By employing deep reinforcement learning algorithms, the research team was able to weigh the demands of varied and rapidly changing network conditions and the speed and accuracy trade-offs between on-robot and in-cloud calculations to arrive at an optimal solution. The new strategy allows robots to smartly and sparingly tap into the cloud to improve perception while reducing demands on data channels.

“You can view things as an economics challenge,” said Chinchali. “Time is the currency. Accuracy is the goal. The total cost is the cumulative network round-trip time to transmit the data and compute time to process it.”
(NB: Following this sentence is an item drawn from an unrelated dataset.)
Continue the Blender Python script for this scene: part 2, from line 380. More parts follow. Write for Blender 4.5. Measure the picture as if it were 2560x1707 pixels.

"Today's robots are increasingly turning to compute-and-power-intensive perception and control models, such as deep neural networks,” Pavone said. “Moreover, they are measuring terabytes of rich sensory data. Our algorithms for cloud robotics allow us to scale the adoption of cheap, low-power, yet intelligent robots that selectively augment their real-time inference and continual learning using the cloud. The key idea is economic and decision-theoretic—we allow robots to gracefully trade off cloud accuracy with systems costs."

The researchers believe it is the first work of its kind that formulates the cloud off-loading problem as a sequential decision-making problem under uncertainty. Next up, the researchers say, there are many theoretical and practical avenues to pursue to optimize these processes. In fact, this paper is only the latest in a series of papers (including work on collaborative perception, collaborative learning and task-driven video streaming) for Chinchali and colleagues exploring the possibilities of AI in the field. Their algorithms will allow groups of robots to share perception and control models both locally and in the cloud, while efficiently communicating only task-relevant data to improve speed and reliability.

The weight of these questions is only going to intensify as visually aware drones, autonomous cars, and robots become more commonplace, Chinchali said, adding, “Algorithms like ours allow robots to flexibly balance the trade-offs in accuracy and communication costs to continually improve robotic perception for that future.”